Un duro colpo che penalizza coloro che hanno deciso di tagliare i ponti con la mafia e rinnegare quel mondo all’incontrario di cui prima facevano parte e coloro che non né hanno mai fatto parte e anzi sono stati vittime dello strapotere mafioso ma hanno trovato il coraggio denunciare il malaffare, mettendoci la faccia e schierandosi dalla parte della legalità. E sono proprio i testimoni di giustizia, una netta minoranza (200 circa con i familiari, ndr) confronto ai collaboratori, (5800 circa familiari compresi, ndr) che spesso vengo abbandonati a se stessi. Basti pensare che non c’è ancora una normativa adatta alle loro necessità poiché la normativa attuale discende dalla legge sui “collaboratori” di giustizia.
“Tagliare 25 milioni di  euro al servizio è una cosa pesante – ha detto infatti Ignazio Cutrò, presidente dell’Associazione testimoni di giustizia - già  le cose andavano male, ora non posso pensare come possano andare”. Giuseppe Carini (testimone in merito all’omicidio di don Pino Puglisi, ndr) ha evidenziato anche che “la popolazione che incide seriamente sul bilancio e sulle spese di tutto il programma di protezione non è tanto legato alla questione dei testimoni di giustizia ma ai collaboratori di giustizia.”
Secondo i due testimoni di giustizia la falla del sistema di protezione sta a monte. “Il problema non è solo il taglio – hanno infatti spiegato Carini e Cutrò- ma quanto ci si  mette realmente in gioco per cercare di razionalizzare tutto l’impianto del programma di protezione”.
“Sarebbe interessante sapere – ha continuato Giuseppe Carini - quanti dei collaboratori di giustizia entrati nel programma di protezione nel ’91 ad esempio, si sono reinseriti nella società autonomamente o con il contributo della capitolazione e quanti invece continuano ad essere vincolati al programma di protezione, si potrebbe pensare anche per loro un reinserimento socio lavorativo”.
Il reinserimento lavorativo per i testimoni di giustizia è da sempre il cavallo di battaglia dell’associazione di cui Cutrò è presidente.Chi denuncia i propri estorsori o testimonia contro il boss di quartiere infatti compie una scelta che lo condiziona per tutta la vita perché la maggior parte delle volte gli viene fatta terra bruciata attorno e nel giro di poco tempo è costretto a chiudere la sua ditta o scappare dalla propria terra.
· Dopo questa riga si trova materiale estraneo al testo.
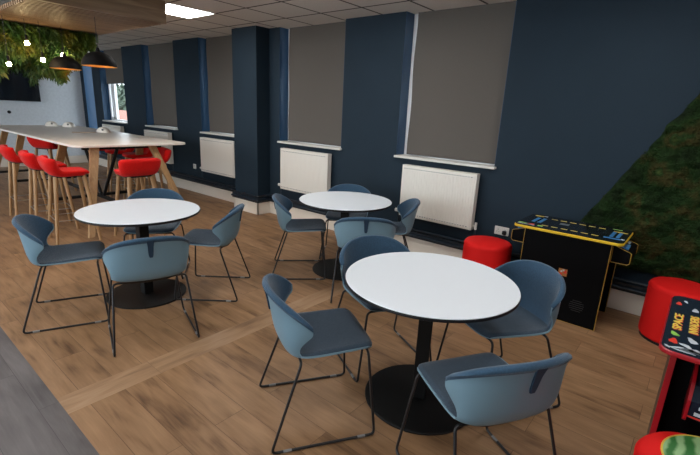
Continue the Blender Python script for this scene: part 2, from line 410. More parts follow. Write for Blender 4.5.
# ------------------------------------------------------------------ radiators
def radiator(x0, x1, label, valve=True):
    w = x1-x0; t = empty('radiator', (x0, -.004, .446)); tag(t, label, 'radiator', 'white panel radiators under the windows')
    h = .585; P = []
    n = int(w/.0333); cols = []
    for i in range(n):
        xa = .02+(w-.04)*i/n; dx = (w-.04)/n
        cols += [(xa, 0), (xa+dx*.62, 0), (xa+dx*.74, .003), (xa+dx*.88, .003)]
    cols.append((w-.02, 0))
    rows = []
    for z, k, in ((.0, -.006), (.02, 0), (.045, 0), (.055, 1), (h-.055, 1), (h-.045, 0), (h-.012, 0), (h, -.006)):
        rows.append([(x_, -.105+(d*k if k > 0 else 0)-(k if k < 0 else 0), z) for x_, d in cols])
    m = MB(); m.grid(rows); m.box((.005, -.099, .001), (w-.005, -.092, h-.003)); m.build('front_panel', M['rad'], t)
    e = MB(); e.box((0, -.103, .0), (.02, -.03, h)); e.box((w-.02, -.103, .0), (w, -.03, h)); e.build('side_panel', M['rad'], t, bevel=.003, split=True)
    g = MB(); g.box((.0, -.103, h), (w, -.03, h+.006)); g.build('top_grille', M['rad'], t)
    s_ = MB()
    for i in range(n): 
        xa = .03+(w-.06)*i/n; s_.box((xa, -.1062, h-.036), (xa+.014, -.1052, h-.028))
    s_.build('slot_row', M['artgrey'], t); s_ = MB()
    for i in range(n):
        xa = .03+(w-.06)*i/n; s_.box((xa, -.1062, .028), (xa+.014, -.1052, .036))
    s_.build('slot_row', M['artgrey'], t)
    bk = MB(); bk.box((.15, -.03, .05), (.19, 0, h-.05)); bk.box((w-.19, -.03, .05), (w-.15, 0, h-.05)); bk.build('bracket', M['rad'], t, split=True)
    v = MB(); v.tube([(-.075, -.065, .045), (-.02, -.065, .045)], .021, 12); v.tube([(-.02, -.065, .045), (.0, -.065, .045)], .012, 10)
    v.build('thermostat_valve', M['white'], t, smooth=True)
    pz = MB(); pz.tube(fillet([(-.03, -.065, .03), (-.03, -.065, -.12)], .01), .008, 8); pz.build('pipe', M['navy_gloss'], t, smooth=True)
    v = MB(); v.tube([(w, -.065, .045), (w+.035, -.065, .045)], .010, 10); v.tube([(w+.035, -.065, .01), (w+.035, -.065, .085)], .014, 10)
    v.build('lockshield_valve', M['white'], t, smooth=True)
    pz = MB(); pz.tube([(w+.035, -.065, .02), (w+.035, -.065, -.12)], .008, 8); pz.build('pipe', M['navy_gloss'], t, smooth=True)
    return t
radiator(-2.66, -1.76, 'nearest white panel radiator, beneath the largest taupe blind')
radiator(-4.757, -3.822, 'white panel radiator behind the round table, just right of the navy pillar')
radiator(-6.864, -5.88, 'white panel radiator with small socket beside it, just left of navy pillar')
radiator(-8.93, -7.95, 'white panel radiator partly hidden by red bar stools')
radiator(-11.0, -10.02, 'farthest white radiator under the window showing trees')

# ------------------------------------------------------------------ sockets
def socket(x, z, w, label, plug):
    t = empty('wall_socket', (x, -.001, z)); tag(t, label, 'socket')
    m = MB(); m.prism(rrect(-w/2, -.043, w/2, .043, .006, 3), 0, .010)
    o = m.build('face_plate', M['white'], t, bevel=.002); o.rotation_euler = (PI/2, 0, 0)
    s_ = MB()
    n = 2 if w > .1 else 1
    for i in range(n):
        cx = (i-.5)*.072 if n == 2 else 0
        s_.box((cx-.003, -.0115, .008), (cx+.003, -.0095, .018)); s_.box((cx-.014, -.0115, -.012), (cx-.007, -.0095, -.007)); s_.box((cx+.007, -.0115, -.012), (cx+.014, -.0095, -.007))
    s_.build('slot', M['blackedge'], t, split=True)
    s_ = MB()
    for i in range(n): s_.box(((i-.5)*.02-.005, -.014, .018), ((i-.5)*.02+.005, -.010, .032))
    s_.build('switch', M['white'], t, split=True)
    if plug:
        m = MB(); m.box((.016, -.045, -.03), (.056, -.012, .012)); m.build('plug', M['blackedge'], t, bevel=.008)
        m = MB(); m.tube(fillet([(.036, -.03, -.028), (.04, -.03, -.10), (.09, -.03, -.30), (.25, -.05, -.478)], .05), .004, 6); m.build('cable', M['blackedge'], t)
    return t
socket(-1.47, .485, .146, 'white double socket with black plug above the red pouf by the black arcade table', True)
socket(-7.244, .478, .086, 'small white socket on navy wall left of the radiator beside the pillar', False)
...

Per questo i testimoni di giustizia hanno sempre rivendicato il loro diritto al lavoro. Appoggiare e agevolare il reinserimento lavorativo sarebbe una possibilità per le Istituzioni di lanciare un messaggio di riscatto e legalità molto forte e convincente. Eppure da quando ha denunciato i suoi estorsori lo stesso Ignazio Cutrò, come tanti testimoni di giustizia rimasti in loco, non riesce a rimettere in piedi la sua ditta anche a causa dello stato d’abbandono in cui è lasciato dallo Stato.  “La crisi del sistema di protezione – ha quindi spiegato Cutrò - sta nel fatto che sia il testimone che il collaboratore difficilmente riesce a svincolarsi  dal programma per ritornare alla vita normale, affrancarsi dal sistema di protezione non è facile ma il sistema dovrebbe agevolarlo”.